E.g., several people have me utterly confused for others inside of Red
Hat, who I am not.  I also don't want anything I say to be taken as
policy, and go out-of-my-way to state historical information or
technical issues, without defining policy.

So I continue to work with people off-list.  I hope some results occur soon.

> Saying you can do it in 5 minutes but not doing it doesn't help anyone.

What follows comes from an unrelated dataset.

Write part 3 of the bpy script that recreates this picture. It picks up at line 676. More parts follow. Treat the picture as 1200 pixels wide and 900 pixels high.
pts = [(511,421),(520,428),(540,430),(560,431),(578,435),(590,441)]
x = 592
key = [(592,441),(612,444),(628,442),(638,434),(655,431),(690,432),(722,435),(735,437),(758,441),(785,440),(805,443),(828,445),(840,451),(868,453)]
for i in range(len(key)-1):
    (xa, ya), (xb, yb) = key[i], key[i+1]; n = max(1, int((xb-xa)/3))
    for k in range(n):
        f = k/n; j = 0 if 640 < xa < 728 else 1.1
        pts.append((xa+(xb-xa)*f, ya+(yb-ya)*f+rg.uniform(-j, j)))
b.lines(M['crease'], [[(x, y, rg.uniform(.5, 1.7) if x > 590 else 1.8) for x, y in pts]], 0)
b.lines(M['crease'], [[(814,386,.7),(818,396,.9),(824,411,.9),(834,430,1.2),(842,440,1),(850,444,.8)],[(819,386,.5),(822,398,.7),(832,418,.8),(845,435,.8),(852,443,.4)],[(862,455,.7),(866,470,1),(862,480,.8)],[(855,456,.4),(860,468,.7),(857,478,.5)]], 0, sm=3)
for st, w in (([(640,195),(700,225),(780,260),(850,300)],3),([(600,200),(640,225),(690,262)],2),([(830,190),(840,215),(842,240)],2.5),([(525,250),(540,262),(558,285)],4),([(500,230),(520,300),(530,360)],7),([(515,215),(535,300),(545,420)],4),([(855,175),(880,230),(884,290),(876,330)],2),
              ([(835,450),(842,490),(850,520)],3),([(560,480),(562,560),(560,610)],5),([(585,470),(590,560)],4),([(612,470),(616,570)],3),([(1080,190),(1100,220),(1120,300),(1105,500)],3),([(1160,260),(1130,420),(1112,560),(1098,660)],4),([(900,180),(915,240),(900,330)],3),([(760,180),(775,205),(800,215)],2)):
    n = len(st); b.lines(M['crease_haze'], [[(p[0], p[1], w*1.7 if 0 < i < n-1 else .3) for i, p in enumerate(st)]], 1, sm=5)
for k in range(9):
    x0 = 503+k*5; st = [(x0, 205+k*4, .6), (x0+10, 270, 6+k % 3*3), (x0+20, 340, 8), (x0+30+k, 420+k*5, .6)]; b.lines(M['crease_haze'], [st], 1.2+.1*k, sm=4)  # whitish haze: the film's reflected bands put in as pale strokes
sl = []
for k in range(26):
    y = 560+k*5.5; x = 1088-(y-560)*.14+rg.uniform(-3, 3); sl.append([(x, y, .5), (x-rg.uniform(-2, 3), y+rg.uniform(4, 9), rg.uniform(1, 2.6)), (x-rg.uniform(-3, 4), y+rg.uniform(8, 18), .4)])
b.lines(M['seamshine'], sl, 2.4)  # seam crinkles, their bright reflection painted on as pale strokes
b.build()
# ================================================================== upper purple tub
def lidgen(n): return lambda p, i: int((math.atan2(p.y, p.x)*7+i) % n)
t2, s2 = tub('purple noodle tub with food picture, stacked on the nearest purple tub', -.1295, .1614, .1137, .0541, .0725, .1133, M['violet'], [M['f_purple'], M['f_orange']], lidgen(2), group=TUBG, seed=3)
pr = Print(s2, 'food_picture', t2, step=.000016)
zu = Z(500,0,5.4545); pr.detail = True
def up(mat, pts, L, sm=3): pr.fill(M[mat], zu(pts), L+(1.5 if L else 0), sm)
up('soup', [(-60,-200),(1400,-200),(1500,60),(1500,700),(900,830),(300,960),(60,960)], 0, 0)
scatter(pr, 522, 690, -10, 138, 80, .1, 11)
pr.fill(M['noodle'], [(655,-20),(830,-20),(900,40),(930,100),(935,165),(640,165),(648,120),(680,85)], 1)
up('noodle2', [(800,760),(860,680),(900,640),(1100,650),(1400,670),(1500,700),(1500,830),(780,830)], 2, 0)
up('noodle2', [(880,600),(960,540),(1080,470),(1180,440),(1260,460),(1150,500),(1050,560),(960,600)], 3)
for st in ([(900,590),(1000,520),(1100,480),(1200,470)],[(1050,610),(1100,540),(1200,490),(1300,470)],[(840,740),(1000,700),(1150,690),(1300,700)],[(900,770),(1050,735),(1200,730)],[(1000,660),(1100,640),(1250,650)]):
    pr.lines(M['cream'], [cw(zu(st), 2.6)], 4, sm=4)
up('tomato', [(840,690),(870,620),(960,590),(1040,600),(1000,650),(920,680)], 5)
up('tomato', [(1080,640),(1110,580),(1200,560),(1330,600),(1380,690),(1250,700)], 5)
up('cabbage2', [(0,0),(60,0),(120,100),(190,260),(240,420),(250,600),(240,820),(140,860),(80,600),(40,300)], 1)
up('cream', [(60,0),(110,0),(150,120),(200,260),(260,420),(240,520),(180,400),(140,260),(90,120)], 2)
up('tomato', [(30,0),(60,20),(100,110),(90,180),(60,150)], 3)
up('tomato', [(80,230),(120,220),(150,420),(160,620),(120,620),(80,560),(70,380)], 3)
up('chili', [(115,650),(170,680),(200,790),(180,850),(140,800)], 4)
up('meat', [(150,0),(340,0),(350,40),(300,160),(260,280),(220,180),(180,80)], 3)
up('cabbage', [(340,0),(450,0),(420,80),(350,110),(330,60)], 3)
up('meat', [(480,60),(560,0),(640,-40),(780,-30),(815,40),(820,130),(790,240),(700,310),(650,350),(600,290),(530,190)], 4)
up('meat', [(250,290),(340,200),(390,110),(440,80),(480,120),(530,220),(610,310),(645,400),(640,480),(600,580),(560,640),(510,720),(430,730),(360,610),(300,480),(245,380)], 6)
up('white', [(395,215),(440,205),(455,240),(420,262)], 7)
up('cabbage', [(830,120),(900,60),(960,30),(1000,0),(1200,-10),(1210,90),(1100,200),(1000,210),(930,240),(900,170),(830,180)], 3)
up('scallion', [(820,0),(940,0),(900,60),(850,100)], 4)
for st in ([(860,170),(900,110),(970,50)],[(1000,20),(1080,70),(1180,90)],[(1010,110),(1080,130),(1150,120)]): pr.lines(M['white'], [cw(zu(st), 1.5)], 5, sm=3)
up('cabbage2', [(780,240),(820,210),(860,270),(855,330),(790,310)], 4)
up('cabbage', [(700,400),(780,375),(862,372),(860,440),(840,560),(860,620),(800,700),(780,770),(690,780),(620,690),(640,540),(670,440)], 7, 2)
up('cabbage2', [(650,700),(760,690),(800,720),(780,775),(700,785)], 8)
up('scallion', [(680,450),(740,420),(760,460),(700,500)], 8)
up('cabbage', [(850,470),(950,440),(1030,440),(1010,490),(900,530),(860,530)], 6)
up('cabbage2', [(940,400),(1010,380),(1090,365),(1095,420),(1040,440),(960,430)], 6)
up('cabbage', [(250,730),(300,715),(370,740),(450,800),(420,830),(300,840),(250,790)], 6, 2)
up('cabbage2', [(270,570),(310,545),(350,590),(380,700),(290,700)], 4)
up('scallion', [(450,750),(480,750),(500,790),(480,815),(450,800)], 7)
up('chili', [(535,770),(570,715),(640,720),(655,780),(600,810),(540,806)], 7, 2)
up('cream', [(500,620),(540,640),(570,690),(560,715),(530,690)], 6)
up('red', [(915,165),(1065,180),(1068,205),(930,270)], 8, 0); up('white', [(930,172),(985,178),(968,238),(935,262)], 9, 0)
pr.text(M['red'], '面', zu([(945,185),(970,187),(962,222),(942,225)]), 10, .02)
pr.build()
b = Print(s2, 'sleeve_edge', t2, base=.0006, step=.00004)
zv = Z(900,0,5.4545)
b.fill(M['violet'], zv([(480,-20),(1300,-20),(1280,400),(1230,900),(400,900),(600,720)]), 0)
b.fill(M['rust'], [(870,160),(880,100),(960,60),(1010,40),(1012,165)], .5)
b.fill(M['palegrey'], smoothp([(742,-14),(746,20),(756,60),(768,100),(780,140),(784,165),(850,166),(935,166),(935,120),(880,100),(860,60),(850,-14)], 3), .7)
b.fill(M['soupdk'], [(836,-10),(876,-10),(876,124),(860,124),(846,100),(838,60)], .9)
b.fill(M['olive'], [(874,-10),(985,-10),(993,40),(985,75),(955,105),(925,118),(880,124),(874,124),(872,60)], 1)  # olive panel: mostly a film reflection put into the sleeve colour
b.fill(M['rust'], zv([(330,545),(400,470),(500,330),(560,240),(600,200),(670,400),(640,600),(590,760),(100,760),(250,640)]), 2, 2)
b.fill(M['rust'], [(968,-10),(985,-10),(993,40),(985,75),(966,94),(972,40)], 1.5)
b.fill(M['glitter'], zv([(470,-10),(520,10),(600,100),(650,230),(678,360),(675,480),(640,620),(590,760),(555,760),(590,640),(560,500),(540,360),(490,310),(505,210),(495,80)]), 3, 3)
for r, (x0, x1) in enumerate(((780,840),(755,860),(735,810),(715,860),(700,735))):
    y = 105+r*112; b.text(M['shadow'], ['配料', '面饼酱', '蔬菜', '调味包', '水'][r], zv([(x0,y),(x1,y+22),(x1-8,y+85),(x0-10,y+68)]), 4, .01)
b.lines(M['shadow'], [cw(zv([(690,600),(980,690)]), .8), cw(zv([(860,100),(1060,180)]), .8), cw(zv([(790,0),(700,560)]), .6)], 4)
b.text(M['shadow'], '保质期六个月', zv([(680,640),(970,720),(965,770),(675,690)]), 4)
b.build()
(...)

I say many things here that cause people to "roll their eyes," many
because people don't follow what I'm saying at all.  If you are
familiar with Red Hat Standard Operating Environment (SOE), like most
major Red Hat accounts, they make sense.  I think I used the term
"Common Knowledge" prior.  I should refine it to say "SOE Common
Knowledge."

E.g., based on my making the comment ...

  "Anyone with a RHN Satellite Server can do the entite media history from the
   Kickstartable Trees in 5 minutes"

If you have SOE Common Knowledge, you'd immediately hit those
Kickstart Trees (e.g., /var/satellite/rhn/kickstart).  You can see the
channels, the comps.xml and groupings, etc... as the media.  And since
it's RHN Satellite, you have the full history, right there,
immediately available, for every channel you've downloaded.

I hope this explains my prior, "common knowledge" statement as well.  ;)

If you're a longstanding enterprise, you likely have not only all the
way back to at least RHEL4, if not RHEL3, but likely Extended Update
Support (EUS) as well.  In fact, EUS is another, historical
consideration.

SIDE NOTE:  From a 100% technical standpoint, if you want to avoid
breakage, avoiding anything also cut for EUS is ideal.  This means all
of the AS/AP lineage, including RHEL6's HA, LB, RS (GFS2) plus
Scalable File System (XFS).  Why would we want to do that?

GFS2 and XFS are userspace with kernel dependencies.  XFS in
particular had a key, kernel-userspace change that required a
userspace change.  It's one thing for someone to pull userspace from
an EL Rebuild or upstream and get breakage, they intentionally did it.
 But it's another to see it in EPEL, or in the best case, get a
dependency issue as a result.

All I can point to is both historical lineage and technical specifics.
 But until something comes directly from Red Hat, on a redhat.com page
and is public, I know most will not be satisfied.  Hence why my
efforts have been focused on getting that, and to the specifics I've
seen stated here, to help others make policy.

> I haven't heard anyone here say that. From my perspective there just
> needs to be some reasonable logic in where the line is drawn that EPEL
> users can understand.

I've provided it and it's not enough for some.  I've accepted that and
am working with others to see if there can be a very, very specific
document released.  I don't want to say more as it's not my place, and
I continue to "stick my neck out" (which clearly a couple people want
to chop off) trying to get people what they want.

I make *0* policy.  I only try to point to things that many people
either don't understand, don't believe or otherwise feel is not
authoritative enough.  Again, I've accepted that, and am doing my best
to get something more authoritative.  From there, I'll let people
decide what they want to do.

I now go back to lurking and working on things with people off-list.